Que devient Martial Darbon depuis qu'il a lancé la marque de lait équitable "C'est qui le patron ?"
En septembre 2016, une cinquantaine de producteurs de lait, installés dans l'Ain, dont Martial Darbon, lançait la marque "C'est qui le patron ?", en proposant une brique équitable.
En septembre 2016, une cinquantaine de producteurs laitiers de l'Ain invente le lait équitable de la marque C'est qui le patron ?, une première dans l'Hexagone. Grâce à un accord passé avec Carrefour, les 51 producteurs, tous en grande difficulté financière, vendent la brique de lait à un prix fixé par le consommateur. Ce prix est de 99 centimes d'euro, dont 39 centimes perçus par les producteurs, au lieu de 21 ou 22 centimes auparavant.
Doublement des salaires des agriculteurs
Martial Darbon, président de la coopérative Bresse Val de Sâone, estime que c'est une initiative bienvenue en période de crise laitière : "On va pouvoir payer les arriérés de facture, et revenir à l'équilibre pour tirer les salaires parce que certaines exploitations étaient dans une situation catastrophique. Certaines étaient même sans aucun revenu."
Dix mois après son lancement, le dispositif est une réussite. D'autres enseignes se sont jointes à l'aventure initiée par Carrefour. Le réseau de distribution s'est donc étoffé. En l'espace de quelques mois, plus de 14 millions de briques de lait ont été vendues. C'est trois fois plus que l'objectif de départ. "C'est une petite merveille pour nous, explique Martial Darbon, exploitant installé entre Bourg-en-Bresse et Mâcon, Nous étions loin d'imaginer ce résultat. Cela a sauvé la totalité des exploitations. Certaines étaient en difficulté depuis plus de deux ans, nous avons descendu nos salaires jusqu'à 700/800 euros par personne. Aujourd'hui, on sort une paie de 1 500/1 600 euros."

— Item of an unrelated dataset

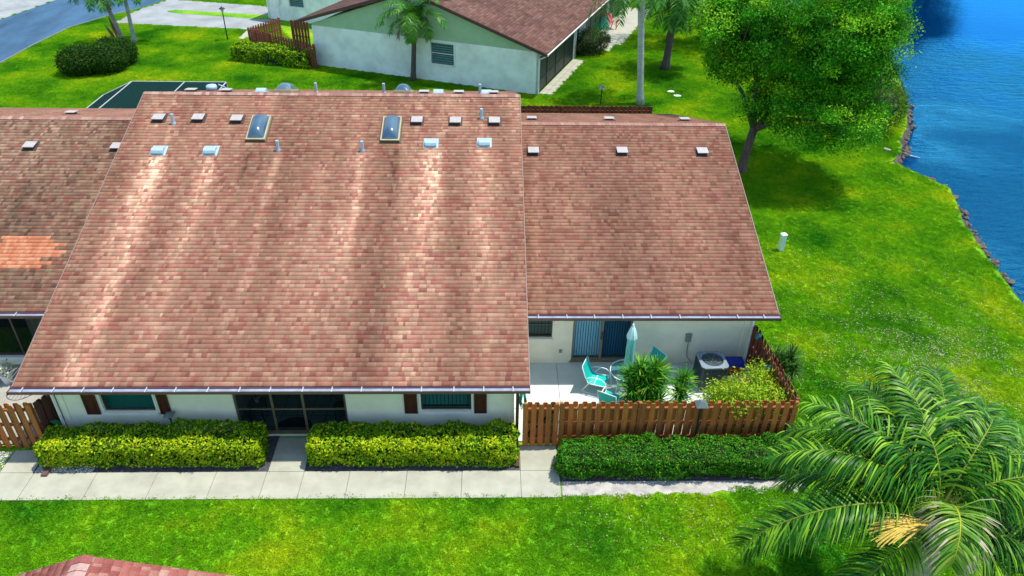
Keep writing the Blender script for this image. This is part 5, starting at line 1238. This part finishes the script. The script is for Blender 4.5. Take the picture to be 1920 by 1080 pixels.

Des dizaines d'exploitations sauvées
Ces exploitants donc rémunérés aujourd'hui 39 centimes par litre de lait. Lorsqu'il s'agit de savoir si c'est un prix juste, Martial Darbon ne sait pas si c'est le bon tarif, mais il explique que dans sa région "cela correspond à un cahier des charges qui permet de rémunérer correctement le producteur".
"Il y a des réparations que vous n'avez pas faites, des matériaux que vous n'avez pas changés... Quand je dois quitter mon exploitation, un vacataire me coûte 135 euros par jour, explique le président de la coopérative Bresse Val de Sâone pour expliquer comment ce prix fixé par le consommateur l'a aidé. Je ne connais pas de commerce durable s'il n'est pas équitable."
Ce prix permet de réécrire l'avenir.
Martial Darbonà franceinfo
Après quelques calculs rapides, Martial Darbon estime que les 18 centimes supplémentaires payés par litre aux producteurs suffisent à faire une différence colossale. "Sur mon exploitation, je sors 1 200 litres de lait par jour, donc vous faites 1 200 x 18 centimes. Cela fait grosso modo 150 euros par jour, soit 4 500 euros par mois ou 55 000 à 60 000 euros par an", assure Martial Darbon, convaincu que sans cette initiative, plus de la moitié des 51 producteurs de la coopérative aurait disparu.
Les producteurs reconnaissants
Martial Darbon exprime aussi sa reconnaissance vis-à-vis des consommateurs, qui ont accepté d'acheter des briques de lait C'est qui la patron ? un peu plus chères que les autres : "Le consommateur est beaucoup plus raisonnable que ce que l'on pense. Quand nous nous engageons à fournir un produit de qualité à un prix acceptable, le consommateur est capable de dire 'banco j'y vais'. (...) Ce sont eux qui décident de garder une France avec une campagne vivante, un monde d'élevage transparent, équitable, respectable, raisonnable."
Le 22 mai 2017, Martial Darbon a été reçu à l'Elysée : "C'est un petit moment vachement sympa de savoir qu'il y a des personnes qui s'intéressent à une petite poignée de gens qui ont essayé de se sortir de cette misère. Avoir pris le temps de nous faire faire le tour de l'Elysée, du ministère de l'Agriculture et de l'Assemblée nationale, c'est porteur d'un message d'envie d'avancer."
Les producteurs de lait du département de l'Ain ont fait des émules dans toute la France. Inspirés par la réussite de la coopérative laitière, d'autres producteurs ont reproduit le dispositif ailleurs. Du jus de pomme, des pizzas et du beurre bio sont désormais vendus à un prix équitable, fixé par le consommateur.